Purpose
To demonstrate the direct relationship between temperature and volume of a gas.
Materials
- Wide mouth, deep dewar filled partly with liquid nitrogen (hidden from view)
- Box of balloons (inflated to fit inside the dewar)
- Ignition tube with a lip (optional for advanced demonstration)
Procedure
- Preparation:
- Bring a wide mouth, deep dewar filled partly with liquid nitrogen to class without announcing its contents.
- Have a box of inflated balloons ready.
- Initial Demonstration:
- Explain to the students: “When studying gases, one of the easiest ways to visualize them is by using a balloon.”
- Inform students that you will place the balloons into the container and ask them to observe anything unusual.
- Observation:
- Start placing the balloons into the dewar.

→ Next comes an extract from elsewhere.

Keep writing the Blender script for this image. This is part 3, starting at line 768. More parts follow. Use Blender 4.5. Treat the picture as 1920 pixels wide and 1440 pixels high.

- Encourage students to suggest why more balloons seem to fit than expected based on volume.
- Discussion:
- Ask students, “What must be happening to the balloon?”
- Students will likely suggest that the balloons are getting colder.
- Challenge their assumptions: “How do we know I’m not cheating and dissolving the balloons with acid or something? What happens if we take them back out?”
- Demonstration of Effects:
- Remove the balloons and allow them to warm up.
- Explain: “So what was in the container? Liquid nitrogen. This is very, VERY cold.”
- Demonstrate freezing a flower to illustrate the effects of low temperature.
- Concept Explanation:
- Discuss why the balloon collapsed: “The molecules inside slowed down at lower temperature. Remember, temperature is kinetic energy. When they slowed down, they couldn’t push on the sides of the balloon as hard, so the volume decreased.”
Advanced Demonstration (Optional)
- Oxygen Balloon:
- Use a balloon filled with oxygen attached by a rubber band to an ignition tube with a lip.
- Dip the ignition tube in liquid nitrogen.
- Observe that the balloon shrinks and blue liquid oxygen forms in the tube.
- Paramagnetism Demonstration:
- Pour the liquid oxygen between two poles of a magnet to showcase paramagnetism.
Conclusion
This experiment effectively illustrates Charles’s Law, showing the inverse relationship between the temperature and volume of a gas through direct observation and interactive discussion.